Comentário: Andrea Pazienza é um Michelângelo dos Quadrinhos, com doses de Nelson Rodrigues.


Anamnese

de Márcio Moreira & Talles Rodrigues (Reboot Comics – Selo Estalos)

[+] Pontos Positivos

  • Um roteiro cheio de símbolos dentro desse teor onírico. Mas esses símbolos são expostos de maneira equilibrada e não gritante. A típica jornada do herói através dos [re]significados;
  • O domínio da arte-final dá volume ao material gráfico;
  • O formato. Importante o mercado editorial ter essa variedade. No caso da Estalos (selo da Reboot Comics que publica a obra) é um formato bem acabado, democrático pelo seu preço, tamanho mini, e encaixa histórias que não precisam ser longas para esbanjar riqueza e talento;

[-] Pontos Negativos

  • Algumas caixas de diálogos ficam disformes quando entram em contato com o requadro. Uma solução é dar uma distância entre elas.

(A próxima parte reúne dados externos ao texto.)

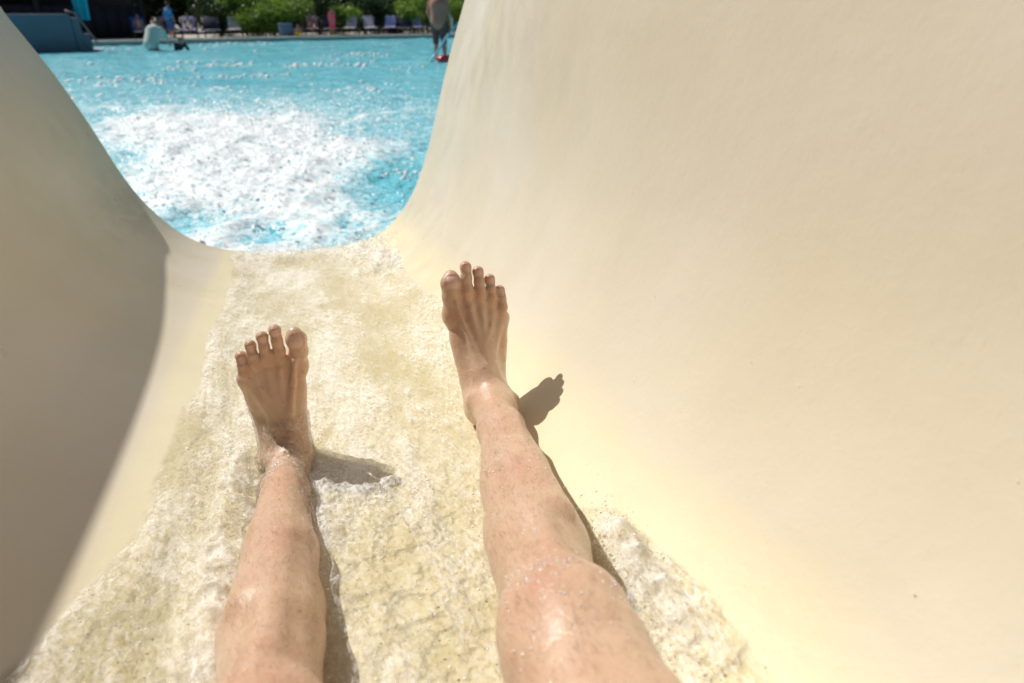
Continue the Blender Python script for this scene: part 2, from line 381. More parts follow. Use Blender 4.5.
# ------------------------------------------------------------------ the slide
K = .62/.604; VL = 3.18
pr = np.array([(-.922, .363), (-.862, .258), (-.808, .155), (-.756, .035), (-.703, -.099), (-.661, -.225), (-.6, -.350), (-.489, -.487), (-.366, -.558), (-.2, -.594), (-.05, -.604), (.12, -.604), (.25, -.588), (.34, -.555), (.424, -.479), (.501, -.374), (.572, -.205), (.624, -.04), (.668, .1), (.713, .23), (.785, .42)])*K
top_l = np.array([(-1.045, .80), (-1.035, .72), (-1.01, .58), (-.975, .46)]); top_r = np.array([(.845, .55), (.875, .66), (.89, .76), (.895, .80)])
pr = np.concatenate([top_l, pr, top_r])
# arc-length resample with light smoothing
s_ = np.concatenate([[0], np.cumsum(np.linalg.norm(np.diff(pr, axis=0), axis=1))]); ss = np.linspace(0, s_[-1], 400)
PU = np.interp(ss, s_, pr[:, 0]); PW = np.interp(ss, s_, pr[:, 1])
ker = np.exp(-np.linspace(-2, 2, 31)**2); ker /= ker.sum()
PU[15:-15] = np.convolve(PU, ker, 'valid'); PW[15:-15] = np.convolve(PW, ker, 'valid')
ss = ss[::2]; PU = PU[::2]; PW = PW[::2]
imin = int(np.argmin(PW))
def floor_w(u): return np.interp(u, PU, PW)
def rim_left(v): return .365+.37*(1-np.exp(-(VL-v)/.42))   # top edge of the left wall drops towards the mouth
def rim_right(v): return .78
vs_ = np.concatenate([np.linspace(-1.5, 2.0, 150), np.linspace(2.02, VL, 80)])
TH = .014
def slide_mesh():
    rows = []; sus = []
    nS = len(PU)
    tu = np.gradient(PU); tw = np.gradient(PW); L = np.hypot(tu, tw); nu, nw = -tw/L, tu/L      # inward normal (towards the rider)
    for v in vs_:
        # clamp the left side at the rim height by sliding samples along the profile
        wl = rim_left(v); s0 = np.interp(-wl, -PW[:imin], ss[:imin]); s1 = np.interp(rim_right(v), PW[imin:], ss[imin:])
        q = np.linspace(s0, s1, nS); u = np.interp(q, ss, PU); w_ = np.interp(q, ss, PW)
        P = np.stack([u, np.full(nS, v), w_], 1)
        P[:, 0] -= .15*sstep(2.95, 1.7, v)*sstep(-.35, .6, w_)*(u > 0)  # upper right wall leaned inward so that it takes less sun
        e = .0035*fbm(np.stack([q*1.4, np.full(nS, v*1.1)], -1), 2, 5); a = np.interp(q, ss, nu); b = np.interp(q, ss, nw)
        P[:, 0] += a*e; P[:, 2] += b*e
        O = P.copy(); O[:, 0] -= a*TH; O[:, 2] -= b*TH
        # rounded flange rolled over at both rims
        fl = []
        for sgn, base in ((-1, P[0]), (1, P[-1])):
            c = base+np.array([sgn*.022, 0, 0]); fl.append([c+np.array([-sgn*.022*math.cos(t), 0, .022*math.sin(t)]) for t in np.linspace(0, math.pi, 8)]+[c+np.array([sgn*.03, 0, -.03])])
        ring = fl[0][::-1]+list(P)+fl[1]; back = list(O[::-1])
        rows.append(np.array(ring+back)); 
        su_ = np.interp(u, [-.42, -.36, -.30, 0, .34, .40, .52], [.62, .52, .3, 0, .3, .38, .62])
        r9 = len(fl[0]); sus.append(np.concatenate([np.ones(r9), su_, np.ones(r9), np.ones(nS)]))
    A = np.array(rows); nv, nr, _ = A.shape
    i = np.arange(nv*nr).reshape(nv, nr); j = np.roll(i, -1, 1)
    F = np.stack([i[:-1], j[:-1], j[1:], i[1:]], -1).reshape(-1, 4)
    # end cap at the mouth: join inner and outer skins
    last = i[-1]; r9 = 9; inner = last[r9:r9+nS]; outer = last[2*r9+nS:][::-1]
    Fc = np.stack([inner[:-1], inner[1:], outer[1:], outer[:-1]], -1)
    F = np.concatenate([F, Fc])
    return S2W(A.reshape(-1, 3)), F, np.concatenate(sus)
V, F, sus = slide_mesh()
a_ = M3 @ ray(122, 205)/G; tt = np.linspace(.5, 5, 3000); sp_ = [a_*t for t in tt if (a_*t)[2] < np.interp((a_*t)[0], PU, PW)][0]
dS = W2S(V)/G-sp_; refl_patch = .75*np.exp(-((dS[:, 0]+dS[:, 2]*.4)/.09)**2-((dS[:, 1]-.10)/.38)**2-(dS[:, 2]/.14)**2)  # mask of the painted reflection near the mouth
slide = mesh('water_slide', V, F, MS, attrs={'su': sus, 'refl_patch': refl_patch})
m_ = slide.modifiers.new('n', 'EDGE_SPLIT'); m_.split_angle = R_(50)
tag(slide, 'cream fibreglass water slide trough with high curved walls opening onto the blue pool', 'water slide')
# supports under the trough stand in the pool
m_post = plain('painted_steel', (.35, .42, .48), .4)
for v in (2.6, .6, -1.1):
    for u in (-.45, .45):
        b = S2W((u, v, floor_w(u)-.03)); MB().tube([(b[0], b[1], b[2]-.06), (b[0], b[1], -1.1)], .05, 14).build('support_post', m_post, slide, smooth=False)

# ------------------------------------------------------------------ the rider's legs
FR = {}
RR = np.array([[0.9609, -0.0437, 0.2735], [0.2768, 0.1838, -0.9432], [-0.0091, 0.982, 0.1887]])
RL = np.array([[0.9354, 0.0461, 0.3507], [0.3536, -0.1477, -0.9237], [0.0092, 0.988, -0.1544]])
legs = {'R': dict(R=RR, O=ray(490.9, 397.5)*1.075, sc=1.079*1.075/1.046, mx=1, knee=ray(566, 634)*.61, hip=np.array([.13, .0, -.42])),
        'L': dict(R=RL, O=ray(286.3, 453.5)*1.125, sc=.987*1.125/1.05, mx=-1, knee=ray(262, 748)*.64, hip=np.array([-.05, .02, -.43]))}
h_ = .0024; SPL = .07
fld = Field((-.30, -.30, -.58), (.50, 1.22, -.12), h_)
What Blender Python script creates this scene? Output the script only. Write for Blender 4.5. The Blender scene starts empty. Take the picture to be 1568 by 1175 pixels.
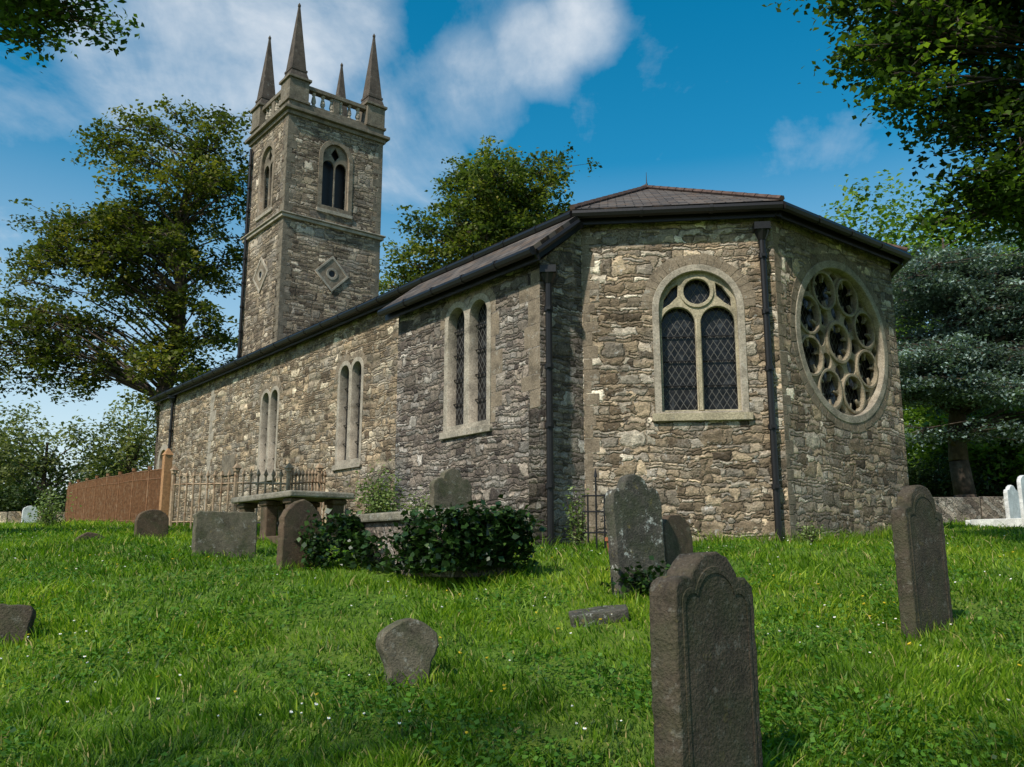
import bpy, math, random
import numpy as np
from mathutils import Vector, Matrix
random.seed(7); rng=np.random.default_rng(11)
R=math.radians
scene=bpy.context.scene
scene.view_settings.view_transform='Standard'; scene.view_settings.look='None'; scene.view_settings.exposure=0
COL=scene.collection

# ------------------------------------------------------------------ node helpers
class NT:
    def __init__(s,tree): s.t=tree; s.n=tree.nodes; s.l=tree.links
    def new(s,typ,**kw):
        n=s.n.new(typ)
        for k,v in kw.items(): setattr(n,k,v)
        return n
    def link(s,a,b): s.l.new(a,b)
    def math(s,op,a,b=None,c=None,clamp=False):
        n=s.n.new('ShaderNodeMath'); n.operation=op; n.use_clamp=clamp
        for i,x in enumerate((a,b,c)):
            if x is None: continue
            if hasattr(x,'is_linked'): s.l.new(x,n.inputs[i])
            else: n.inputs[i].default_value=x
        return n.outputs[0]
    def ramp(s,fac,stops,interp='LINEAR'):
        n=s.n.new('ShaderNodeValToRGB'); cr=n.color_ramp; cr.interpolation=interp
        while len(cr.elements)<len(stops): cr.elements.new(0.5)
        for e,(p,c) in zip(cr.elements,stops):
            e.position=p
            if isinstance(c,(int,float)): c=(c,c,c)
            e.color=(c[0],c[1],c[2],1)
        s.l.new(fac,n.inputs[0]); return n.outputs[0]
    def mix(s,fac,a,b,mode='MIX'):
        n=s.n.new('ShaderNodeMix'); n.data_type='RGBA'; n.blend_type=mode; n.clamp_factor=True
        for sock,x in ((n.inputs[0],fac),(n.inputs[6],a),(n.inputs[7],b)):
            if hasattr(x,'is_linked'): s.l.new(x,sock)
            elif isinstance(x,(int,float)): sock.default_value=x
            else: sock.default_value=(x[0],x[1],x[2],1)
        return n.outputs[2]
    def noise(s,vec,scale,detail=4,rough=.55,dist=0,out='Fac'):
        n=s.n.new('ShaderNodeTexNoise'); n.inputs['Scale'].default_value=scale
        n.inputs['Detail'].default_value=detail; n.inputs['Roughness'].default_value=rough; n.inputs['Distortion'].default_value=dist
        if vec is not None: s.l.new(vec,n.inputs['Vector'])
        return n.outputs[out]
    def mapping(s,vec,scale=(1,1,1),loc=(0,0,0),rot=(0,0,0)):
        n=s.n.new('ShaderNodeMapping'); n.inputs['Scale'].default_value=scale; n.inputs['Location'].default_value=loc; n.inputs['Rotation'].default_value=rot
        s.l.new(vec,n.inputs['Vector']); return n.outputs[0]
    def bump(s,h,strength=.5,dist=.02,normal=None):
        n=s.n.new('ShaderNodeBump'); n.inputs['Strength'].default_value=strength; n.inputs['Distance'].default_value=dist
        s.l.new(h,n.inputs['Height'])
        return n.outputs[0]

def newmat(name):
    m=bpy.data.materials.new(name); m.use_nodes=True
    t=NT(m.node_tree); bsdf=t.n['Principled BSDF']
    bsdf.inputs['Specular IOR Level'].default_value=.3
    return m,t,bsdf

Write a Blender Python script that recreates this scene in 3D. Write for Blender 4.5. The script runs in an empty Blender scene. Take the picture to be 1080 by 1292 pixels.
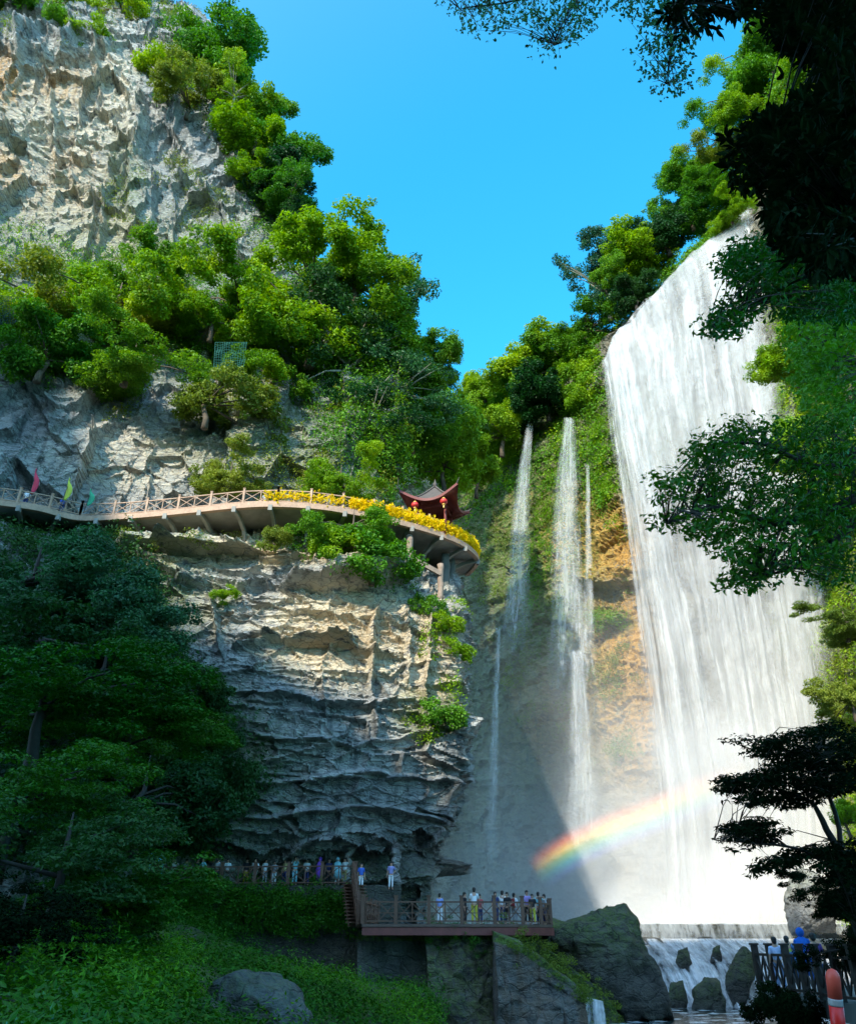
import bpy, bmesh, math, random
import numpy as np
from math import sin, cos, radians, pi
from mathutils import Vector, Matrix

# ------------------------------------------------------------------ camera, light, exposure
scene = bpy.context.scene
COL = scene.collection
TH = radians(29); F = 976.0
cam_d = bpy.data.cameras.new("camera"); cam = bpy.data.objects.new("camera", cam_d); COL.objects.link(cam)
cam.location = (0, 0, 0); cam.rotation_euler = (radians(90) + TH, 0, 0)
cam_d.sensor_fit = 'VERTICAL'; cam_d.sensor_height = 24.0; cam_d.lens = 24.0 * F / 1292
cam_d.clip_start = 0.1; cam_d.clip_end = 5000
scene.camera = cam
SUN_AZ, SUN_EL = radians(208), radians(35)
sdir = Vector((sin(SUN_AZ) * cos(SUN_EL), cos(SUN_AZ) * cos(SUN_EL), sin(SUN_EL)))
sl = bpy.data.lights.new("sun", 'SUN'); sl.energy = 3.9; sl.angle = radians(0.5); sl.color = (1.0, 0.93, 0.78)
so = bpy.data.objects.new("sun", sl); COL.objects.link(so); so.rotation_euler = sdir.to_track_quat('Z', 'Y').to_euler()
w = bpy.data.worlds.new("World"); scene.world = w; w.use_nodes = True
nt = w.node_tree; nt.nodes.clear()
sky = nt.nodes.new('ShaderNodeTexSky'); sky.sky_type = 'NISHITA'; sky.sun_disc = False
sky.sun_elevation = SUN_EL; sky.sun_rotation = SUN_AZ; sky.air_density = 1.0; sky.dust_density = 0.3; sky.ozone_density = 1.5
mulc = nt.nodes.new('ShaderNodeMix'); mulc.data_type = 'RGBA'; mulc.blend_type = 'MULTIPLY'; mulc.inputs[0].default_value = 1.0
mulc.inputs[7].default_value = (0.40, 2.5, 2.85, 1)
tcn = nt.nodes.new('ShaderNodeTexCoord'); dt = nt.nodes.new('ShaderNodeVectorMath'); dt.operation = 'DOT_PRODUCT'; dt.inputs[1].default_value = sdir
nt.links.new(tcn.outputs['Generated'], dt.inputs[0]); mr = nt.nodes.new('ShaderNodeMapRange'); mr.interpolation_type = 'SMOOTHSTEP'; mr.inputs[1].default_value = 0.0; mr.inputs[2].default_value = .8
nt.links.new(dt.outputs['Value'], mr.inputs[0]); tint = nt.nodes.new('ShaderNodeMix'); tint.data_type = 'RGBA'; tint.inputs[6].default_value = (0.38, 2.55, 2.9, 1); tint.inputs[7].default_value = (2.5, 3.3, 3.4, 1)
nt.links.new(mr.outputs[0], tint.inputs[0]); nt.links.new(tint.outputs[2], mulc.inputs[7])
bg = nt.nodes.new('ShaderNodeBackground'); bg.inputs[1].default_value = 0.105
wo = nt.nodes.new('ShaderNodeOutputWorld')
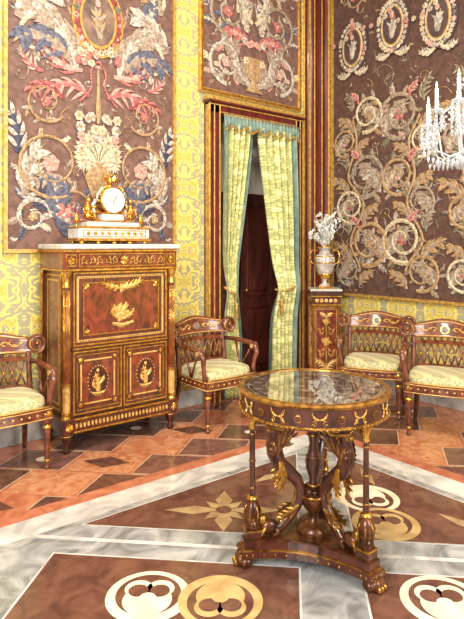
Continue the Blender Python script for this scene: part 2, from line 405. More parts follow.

Comentário: Democrático, Rico, Acessível com uma história cheia de interpretações!


SILVESTRE

de Wagner William (Darkside Books)

[+] Pontos Positivos

  • Letreiramento é além do elemento gráfico e auxilia a contar as sensações no decorrer da história. Um elemento usado com criatividade;
  • O roteiro tem seus três atos bem definidos: a quietude do primeiro, o fantástico e miraculoso no segundo, e o terceiro… (surpresa!)
  • A poesia está presente não só nas palavras (muito bem empregadas), mas também nos desenhos e pinturas, com suas manchas, rabiscos, ora soltos, ora concentrados. Há beleza na brutalidade. No Silvestre.
  • Padrão editorial da Darkside dispensa comentários;
  • Até os poucos extras e alguns comentários posteriores e fora da história não abandonam o teor e sentimento da narrativa, como se a história quisesse contar algo mais, mesmo no silêncio.

[-] Pontos Negativos

  • Não seria um defeito, mas um desejo. Tirando o tamanho, a edição é graficamente muito similar à Paraíso Perdido, do Pablo Auladeil. Silvestre merecia uma edição maior tal qual sua colega de editora.

Comentário: Me senti lendo um quadrinho do Neil Gaiman, um livro do Aluísio Azevedo e assistindo O Regresso, do Iñàrritu.